Ao lado, o pai, com uma vaca e um arado. A vaca puxa o arado, abrindo sulcos na terra. Numa estrada ao lado da família, pastores passam tocando suas ovelhas. Como o gado levanta muita poeira, os pastores cobrem o rosto com panos, deixando apenas os olhos de fora. Passam por nós, olhos expressivos, curiosos. Colocam a mão direita no peito para nos saudar, como é costume por aqui.

As duas meninas da família das batatas, lindíssimas, poderiam ser modelos em outro mundo. Todos juntos, o pai, o garotinho e elas, posam para nossas fotos. Sorriem.
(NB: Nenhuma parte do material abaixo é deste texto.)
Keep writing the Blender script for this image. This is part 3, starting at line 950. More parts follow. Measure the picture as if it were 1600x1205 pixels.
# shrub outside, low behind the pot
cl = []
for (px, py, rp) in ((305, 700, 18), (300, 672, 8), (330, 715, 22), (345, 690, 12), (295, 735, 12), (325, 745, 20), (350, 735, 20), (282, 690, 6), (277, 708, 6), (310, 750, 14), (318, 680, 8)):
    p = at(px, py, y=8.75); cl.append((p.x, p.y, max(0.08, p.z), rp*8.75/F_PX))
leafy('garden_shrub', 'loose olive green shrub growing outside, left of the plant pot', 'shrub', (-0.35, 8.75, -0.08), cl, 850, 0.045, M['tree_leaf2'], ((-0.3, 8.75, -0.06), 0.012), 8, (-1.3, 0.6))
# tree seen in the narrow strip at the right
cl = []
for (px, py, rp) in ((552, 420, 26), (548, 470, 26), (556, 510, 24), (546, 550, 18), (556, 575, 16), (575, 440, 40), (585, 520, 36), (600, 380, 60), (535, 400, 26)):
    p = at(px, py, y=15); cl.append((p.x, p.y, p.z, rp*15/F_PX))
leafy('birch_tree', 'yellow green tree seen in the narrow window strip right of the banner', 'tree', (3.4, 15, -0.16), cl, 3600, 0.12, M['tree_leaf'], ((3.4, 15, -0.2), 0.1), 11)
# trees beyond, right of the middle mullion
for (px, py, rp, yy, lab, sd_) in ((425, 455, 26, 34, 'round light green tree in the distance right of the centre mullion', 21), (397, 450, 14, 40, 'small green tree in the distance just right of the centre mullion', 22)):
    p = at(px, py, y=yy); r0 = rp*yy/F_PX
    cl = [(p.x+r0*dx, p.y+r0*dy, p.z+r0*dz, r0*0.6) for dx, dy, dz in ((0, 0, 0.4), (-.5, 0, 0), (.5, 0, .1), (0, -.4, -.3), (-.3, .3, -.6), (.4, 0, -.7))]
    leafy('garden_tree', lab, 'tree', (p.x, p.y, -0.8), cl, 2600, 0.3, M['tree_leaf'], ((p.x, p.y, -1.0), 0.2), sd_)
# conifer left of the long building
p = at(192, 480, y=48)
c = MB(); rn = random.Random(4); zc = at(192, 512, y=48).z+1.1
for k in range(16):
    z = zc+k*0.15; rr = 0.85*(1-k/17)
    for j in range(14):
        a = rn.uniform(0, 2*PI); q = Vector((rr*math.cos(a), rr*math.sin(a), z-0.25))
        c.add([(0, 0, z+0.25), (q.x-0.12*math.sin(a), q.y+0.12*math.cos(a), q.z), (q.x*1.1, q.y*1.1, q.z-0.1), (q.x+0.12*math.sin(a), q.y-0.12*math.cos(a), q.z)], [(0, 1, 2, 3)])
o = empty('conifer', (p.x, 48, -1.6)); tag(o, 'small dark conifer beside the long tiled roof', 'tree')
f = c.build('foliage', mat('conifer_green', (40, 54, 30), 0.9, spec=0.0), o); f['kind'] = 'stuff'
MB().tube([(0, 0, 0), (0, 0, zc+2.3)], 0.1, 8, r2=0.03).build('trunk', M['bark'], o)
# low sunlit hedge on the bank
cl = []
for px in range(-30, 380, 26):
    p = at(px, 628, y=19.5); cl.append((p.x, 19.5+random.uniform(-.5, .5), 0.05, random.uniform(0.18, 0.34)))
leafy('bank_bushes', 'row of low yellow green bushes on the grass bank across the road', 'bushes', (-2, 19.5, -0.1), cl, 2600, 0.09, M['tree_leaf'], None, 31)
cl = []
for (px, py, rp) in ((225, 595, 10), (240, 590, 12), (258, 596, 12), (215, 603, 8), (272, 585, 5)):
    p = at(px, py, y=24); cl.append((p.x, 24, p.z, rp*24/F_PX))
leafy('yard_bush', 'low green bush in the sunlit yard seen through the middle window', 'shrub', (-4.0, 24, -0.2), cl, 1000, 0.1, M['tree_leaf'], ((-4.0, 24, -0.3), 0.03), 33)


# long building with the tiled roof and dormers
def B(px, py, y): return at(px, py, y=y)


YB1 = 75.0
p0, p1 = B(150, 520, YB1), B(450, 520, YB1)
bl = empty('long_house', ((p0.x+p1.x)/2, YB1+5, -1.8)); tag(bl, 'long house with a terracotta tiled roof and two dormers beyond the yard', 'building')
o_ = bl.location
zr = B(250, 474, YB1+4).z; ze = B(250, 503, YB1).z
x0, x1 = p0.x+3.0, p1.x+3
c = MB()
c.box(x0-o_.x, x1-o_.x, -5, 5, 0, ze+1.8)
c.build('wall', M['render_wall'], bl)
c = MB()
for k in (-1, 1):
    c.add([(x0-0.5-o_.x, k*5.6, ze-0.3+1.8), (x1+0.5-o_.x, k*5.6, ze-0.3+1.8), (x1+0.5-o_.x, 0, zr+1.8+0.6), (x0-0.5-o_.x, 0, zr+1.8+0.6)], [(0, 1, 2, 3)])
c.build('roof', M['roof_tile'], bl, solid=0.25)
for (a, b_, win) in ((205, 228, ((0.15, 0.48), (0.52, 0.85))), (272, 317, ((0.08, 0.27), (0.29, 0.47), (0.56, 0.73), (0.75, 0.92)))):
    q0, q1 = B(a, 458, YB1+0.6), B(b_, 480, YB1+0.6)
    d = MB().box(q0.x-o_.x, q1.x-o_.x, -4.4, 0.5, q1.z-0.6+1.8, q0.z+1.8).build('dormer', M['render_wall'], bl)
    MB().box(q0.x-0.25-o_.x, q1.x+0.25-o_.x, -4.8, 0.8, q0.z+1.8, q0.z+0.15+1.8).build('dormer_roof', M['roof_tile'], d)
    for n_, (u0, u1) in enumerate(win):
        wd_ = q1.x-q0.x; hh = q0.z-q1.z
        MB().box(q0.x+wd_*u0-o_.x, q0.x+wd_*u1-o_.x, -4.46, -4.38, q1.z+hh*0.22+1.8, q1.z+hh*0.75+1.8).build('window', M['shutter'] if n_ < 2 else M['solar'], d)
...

Não acho que lamentam viver na pobreza. Provavelmente não conhecem outra existência. Parecem felizes e tranquilos. E encontrá-los nos fez todos mais felizes, mais tranquilos.


* * *

Em Jelondi, passamos a noite em um balneário, um hotel com piscinas aquecidas, chuveiros, um restaurante e camas para passar a noite. Um estabelecimento para relaxar muito comum na antiga União Soviética, chamado em russo de sanatorium.
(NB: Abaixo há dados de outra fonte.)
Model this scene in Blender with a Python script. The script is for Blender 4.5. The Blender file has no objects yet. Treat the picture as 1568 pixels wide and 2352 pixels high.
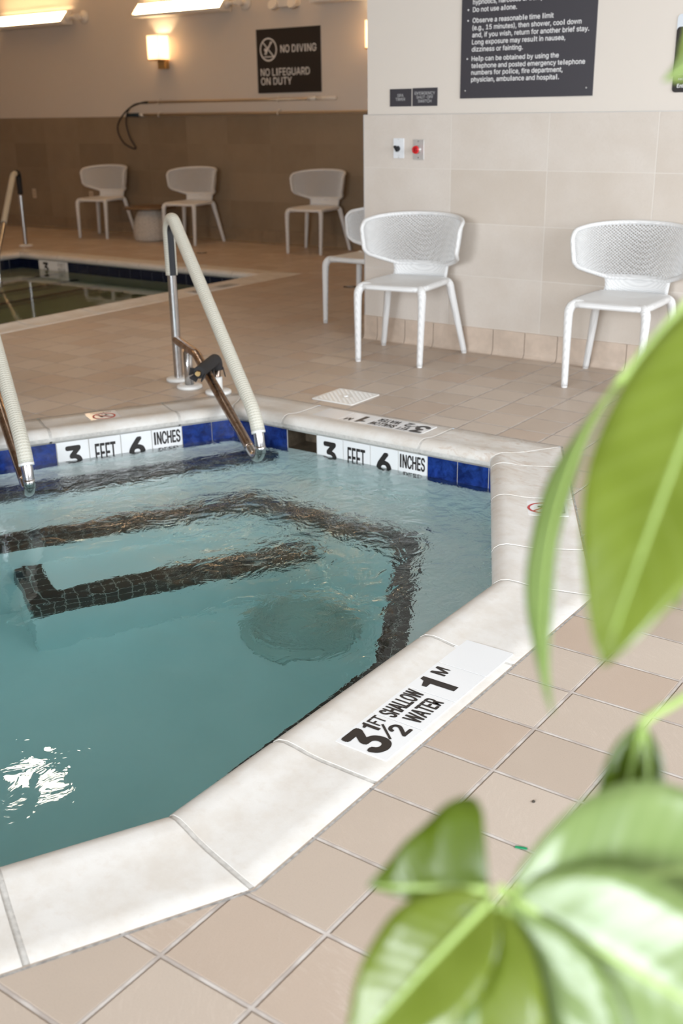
import bpy, bmesh, math, random
from mathutils import Vector, Matrix, Euler
sc = bpy.context.scene
COL = sc.collection
PI = math.pi
random.seed(7)

# ------------------------------------------------------------------ camera
T = 0.2065                                   # pitch of the floor tile grid
f_px, pitch, roll, yaw = 2478.75, 0.35560, -0.01546, 0.62912
CAM = Vector((0.9372, -1.6356, 1.3730))
fwd = Vector((-math.sin(yaw) * math.cos(pitch), math.cos(yaw) * math.cos(pitch), -math.sin(pitch)))
r0 = Vector((math.cos(yaw), math.sin(yaw), 0)); u0 = r0.cross(fwd)
CR = r0 * math.cos(roll) + u0 * math.sin(roll); CU = -r0 * math.sin(roll) + u0 * math.cos(roll)
cd = bpy.data.cameras.new('camera'); cam = bpy.data.objects.new('camera', cd); COL.objects.link(cam)
cam.matrix_world = Matrix(((CR.x, CU.x, -fwd.x, CAM.x), (CR.y, CU.y, -fwd.y, CAM.y), (CR.z, CU.z, -fwd.z, CAM.z), (0, 0, 0, 1)))
cd.sensor_fit = 'VERTICAL'; cd.sensor_height = 36; cd.sensor_width = 24
cd.lens = f_px / 2352 * 36
cd.clip_start = 0.05; cd.clip_end = 100
cd.dof.use_dof = True; cd.dof.focus_distance = 3.0; cd.dof.aperture_fstop = 4.0
sc.camera = cam

# ------------------------------------------------------------------ world, view, light
sc.view_settings.view_transform = 'Standard'; sc.view_settings.look = 'None'
sc.view_settings.gamma = 1.0; sc.view_settings.use_curve_mapping = False
sc.view_settings.exposure = 0.16
sc.cycles.max_bounces = 10; sc.cycles.transmission_bounces = 8; sc.cycles.transparent_max_bounces = 8
sc.cycles.sample_clamp_indirect = 6.0
w = bpy.data.worlds.new('sky'); sc.world = w; w.use_nodes = True
w.node_tree.nodes['Background'].inputs[0].default_value = (0.75, 0.87, 1.0, 1)
w.node_tree.nodes['Background'].inputs[1].default_value = 1.0

def area(name, loc, direction, sx, sy, power, color, spread=180):
    l = bpy.data.lights.new(name, 'AREA'); l.shape = 'RECTANGLE'; l.size = sx; l.size_y = sy
    l.energy = power; l.color = color; l.spread = math.radians(spread)
    o = bpy.data.objects.new(name, l); COL.objects.link(o); o.location = loc
    o.rotation_euler = Vector(direction).to_track_quat('-Z', 'Y').to_euler()
    return o
DAY = (0.88, 0.94, 1.0)
RX, FY, LX, CZ = 3.2, -5.2, -13.2, 3.1         # right wall, front wall, left wall, ceiling
WIN_R = [(-1.6, 0.6), (1.2, 3.6)]        # y ranges of the right windows
WIN_F = [(-1.6, 0.4), (0.8, 2.8)]                   # x ranges of the front windows
for a, b in WIN_R:
    area('daylight', (RX + 0.06, (a + b) / 2, 1.75), (-1, 0, -0.12), b - a, 1.9, 31 * (b - a), DAY, 120)
for a, b in WIN_F:
    area('daylight', ((a + b) / 2, FY - 0.06, 1.75), (-0.12, 1, -0.14), b - a, 1.9, 34 * (b - a), DAY, 84)

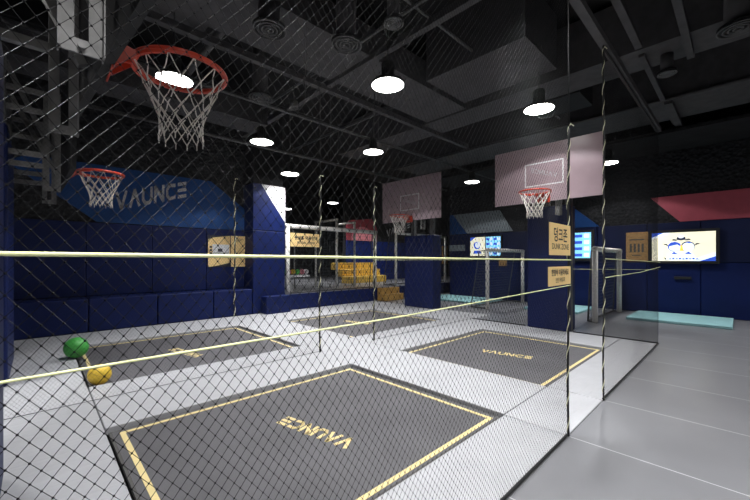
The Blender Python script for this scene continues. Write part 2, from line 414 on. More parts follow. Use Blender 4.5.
def cage(x,y0,y1,z1,label):
    t=thing('goal_frame',label,'frame',(x,(y0+y1)/2,.345),'upright frames behind the platform goal')
    MB().tube([(x,y0,.345),(x,y0,z1)],.035,10).put('post','goal',t,smooth=True)
    MB().tube([(x,y1,.345),(x,y1,z1)],.035,10).put('post','goal',t,smooth=True)
    MB().tube([(x,y0-.035,z1),(x,y1+.035,z1)],.035,10).put('crossbar','goal',t,smooth=True)
    n=MB()
    for i in range(13):
        y=y0+(y1-y0)*i/12; n.tube([(x,y,.36),(x,y,z1)],.004,3,cap=False)
    for i in range(22):
        z=.36+(z1-.36)*i/21; n.tube([(x,y0,z),(x,y1,z)],.004,3,cap=False)
    n.put('net','mesh_green',t)
cage(6.42,8.32,9.4,2.4,'grey-white upright frame left of the yellow stairs')
cage(7.66,8.95,9.9,2.45,'white upright frame directly behind the yellow stairs')
st=thing('stair_block','yellow padded three step stair block on the platform','steps',(9.05,10.3,.347))
for i in range(3):
    MB().box(8.06,10.05,9.8+.35*i,10.15+.33*i,.348+.24*i,.347+.25*(i+1)).put('step','ystep',st,bevel=.012)
MB().box(8.75,9.95,10.16,10.75,.347,.60).put('support','black',st)
MB().box(8.75,9.95,10.51,10.75,.60,.83).put('support','black',st)
ws=thing('entry_steps','two ochre wooden steps in front of the platform','steps',(7.7,7.3,0))
MB().box(7.3,8.1,7.16,7.33,0,.19).put('step','wood',ws,bevel=.008); MB().box(7.3,8.1,7.33,7.49,0,.37).put('step','wood',ws,bevel=.008)
sg=thing('hanging_sign','small tan sign hanging from the crossbar of the platform goal','sign',(4.85,7.5,1.53))
MB().box(4.42,5.3,7.535,7.55,1.53,1.86).put('board','sign',sg)
text_mb('풋살존 이용안내',.10,(4.86,7.532,1.71),(1,0,0),(0,0,1),.004).put('lettering','ink',sg)
text_mb('FUTSAL ZONE',.08,(4.86,7.532,1.60),(1,0,0),(0,0,1),.002).put('small_lettering','ink',sg)
sc=MB(); sc.tube([(4.5,7.545,1.86),(4.5,7.58,1.99)],.006,5); sc.tube([(5.2,7.545,1.86),(5.2,7.58,1.99)],.006,5); sc.put('cord','steel',sg)
br=thing('ball_rack','small ball rack with coloured striped tray and grey pole on the platform','ball rack',(5.05,8.4,.345))
r_=MB(); r_.tube([(5.05,8.4,.347),(5.05,8.4,1.75)],.02,10); r_.cyl((5.05,8.4),.2,.347,.37,24); r_.put('pole','steel',br)
MB().box(4.62,5.42,8.22,8.58,.74,.80).put('tray','white',br,bevel=.01)
cc=['green','pinkl','yball','green','pinkl','white']
for i in range(6): MB().sphere((4.68+.135*i,8.32,.88),.075,16,10).put('striped_ball',cc[i],br,smooth=True)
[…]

Em um lugar remoto como este, é um paraíso. Depois de horas perdidos no altiplano, no anoitecer encontramos a rodovia do Pamir, o principal referencial da região. O sanatorium estava à beira da estrada. Estacionamos o carro e puxamos os capuzes das jaquetas para enfrentar o vento cortante até a entrada do lugar - do lado de fora, parecia apenas uma casa bem grande, com um só andar.
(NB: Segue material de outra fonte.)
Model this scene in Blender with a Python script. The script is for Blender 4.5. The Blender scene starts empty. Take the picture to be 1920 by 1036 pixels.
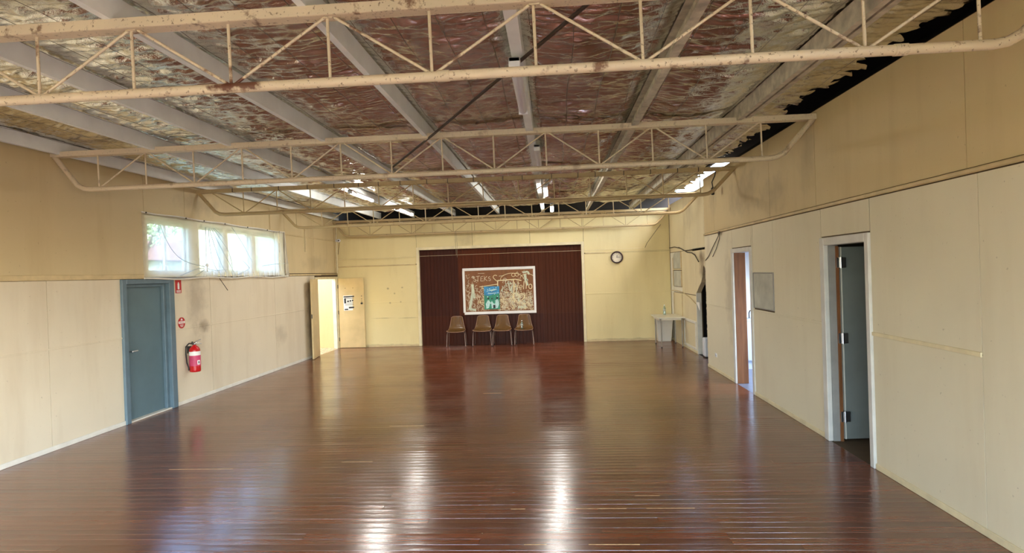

Entrar naquele ambiente quente e úmido foi um grande prazer. Quartos coletivos nos esperavam. Tudo muito simples - cama, cobertor, travesseiro, lençóis limpos, um prato de feijão com macarrão bem quente, chá preto para acompanhar. Algum conforto. Enquanto meu peito se aquece mais tarde sob as cobertas, penso no primeiro pastor que encontramos, aquele a quem demos cigarros. No casal que encontramos depois, o velhinho de barba branca e a mulher, sorridentes, mas exauridos. Penso na família das batatas, nas meninas lindas. Aparições no meio do nada. Como estarão passando a noite?